- What the task requires
Word for word, restate every line of the material.

- Supplied records
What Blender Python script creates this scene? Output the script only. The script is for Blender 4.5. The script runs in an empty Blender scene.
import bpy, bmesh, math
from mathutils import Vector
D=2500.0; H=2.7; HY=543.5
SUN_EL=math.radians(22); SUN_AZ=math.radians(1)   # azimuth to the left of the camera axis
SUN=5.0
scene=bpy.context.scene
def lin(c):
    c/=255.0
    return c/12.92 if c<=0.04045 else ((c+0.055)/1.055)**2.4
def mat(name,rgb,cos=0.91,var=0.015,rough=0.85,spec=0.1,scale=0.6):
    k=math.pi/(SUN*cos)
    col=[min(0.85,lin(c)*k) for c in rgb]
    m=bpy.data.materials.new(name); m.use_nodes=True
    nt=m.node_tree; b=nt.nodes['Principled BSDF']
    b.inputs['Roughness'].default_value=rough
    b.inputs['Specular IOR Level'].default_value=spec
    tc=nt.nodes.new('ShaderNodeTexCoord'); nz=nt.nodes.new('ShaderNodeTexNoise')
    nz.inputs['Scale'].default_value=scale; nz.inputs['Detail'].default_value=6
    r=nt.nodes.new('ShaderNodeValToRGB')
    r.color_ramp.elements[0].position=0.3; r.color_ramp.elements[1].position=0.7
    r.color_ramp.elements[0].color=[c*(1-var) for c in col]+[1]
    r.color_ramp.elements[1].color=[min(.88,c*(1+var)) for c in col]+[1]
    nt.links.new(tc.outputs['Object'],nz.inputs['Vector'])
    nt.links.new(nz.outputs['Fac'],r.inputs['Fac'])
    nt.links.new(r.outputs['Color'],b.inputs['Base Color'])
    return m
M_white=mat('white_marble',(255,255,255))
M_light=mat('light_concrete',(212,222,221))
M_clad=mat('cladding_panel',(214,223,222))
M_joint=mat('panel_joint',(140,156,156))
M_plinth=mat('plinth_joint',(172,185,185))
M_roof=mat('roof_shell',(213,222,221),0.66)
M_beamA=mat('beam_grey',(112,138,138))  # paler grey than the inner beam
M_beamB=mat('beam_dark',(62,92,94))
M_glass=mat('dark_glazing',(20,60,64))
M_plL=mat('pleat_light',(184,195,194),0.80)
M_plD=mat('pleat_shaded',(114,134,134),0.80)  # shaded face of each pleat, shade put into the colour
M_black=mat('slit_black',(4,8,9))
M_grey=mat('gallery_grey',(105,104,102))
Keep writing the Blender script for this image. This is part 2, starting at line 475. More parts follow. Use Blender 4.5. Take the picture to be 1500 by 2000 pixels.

- Solution to the exercise
What Blender Python script creates this scene? Output the script only. The script is for Blender 4.5. The script runs in an empty Blender scene.
import bpy, bmesh, math
from mathutils import Vector
D=2500.0; H=2.7; HY=543.5
SUN_EL=math.radians(22); SUN_AZ=math.radians(1)   # azimuth to the left of the camera axis
SUN=5.0
scene=bpy.context.scene
def lin(c):
    c/=255.0
    return c/12.92 if c<=0.04045 else ((c+0.055)/1.055)**2.4
def mat(name,rgb,cos=0.91,var=0.015,rough=0.85,spec=0.1,scale=0.6):
    k=math.pi/(SUN*cos)
    col=[min(0.85,lin(c)*k) for c in rgb]
    m=bpy.data.materials.new(name); m.use_nodes=True
    nt=m.node_tree; b=nt.nodes['Principled BSDF']
    b.inputs['Roughness'].default_value=rough
    b.inputs['Specular IOR Level'].default_value=spec
    tc=nt.nodes.new('ShaderNodeTexCoord'); nz=nt.nodes.new('ShaderNodeTexNoise')
    nz.inputs['Scale'].default_value=scale; nz.inputs['Detail'].default_value=6
    r=nt.nodes.new('ShaderNodeValToRGB')
    r.color_ramp.elements[0].position=0.3; r.color_ramp.elements[1].position=0.7
    r.color_ramp.elements[0].color=[c*(1-var) for c in col]+[1]
    r.color_ramp.elements[1].color=[min(.88,c*(1+var)) for c in col]+[1]
    nt.links.new(tc.outputs['Object'],nz.inputs['Vector'])
    nt.links.new(nz.outputs['Fac'],r.inputs['Fac'])
    nt.links.new(r.outputs['Color'],b.inputs['Base Color'])
    return m
M_white=mat('white_marble',(255,255,255))
M_light=mat('light_concrete',(212,222,221))
M_clad=mat('cladding_panel',(214,223,222))
M_joint=mat('panel_joint',(140,156,156))
M_plinth=mat('plinth_joint',(172,185,185))
M_roof=mat('roof_shell',(213,222,221),0.66)
M_beamA=mat('beam_grey',(112,138,138))  # paler grey than the inner beam
M_beamB=mat('beam_dark',(62,92,94))
M_glass=mat('dark_glazing',(20,60,64))
M_plL=mat('pleat_light',(184,195,194),0.80)
M_plD=mat('pleat_shaded',(114,134,134),0.80)  # shaded face of each pleat, shade put into the colour
M_black=mat('slit_black',(4,8,9))
M_grey=mat('gallery_grey',(105,104,102))
Keep writing the Blender script for this image. This is part 2, starting at line 475. More parts follow. Use Blender 4.5. Take the picture to be 1500 by 2000 pixels.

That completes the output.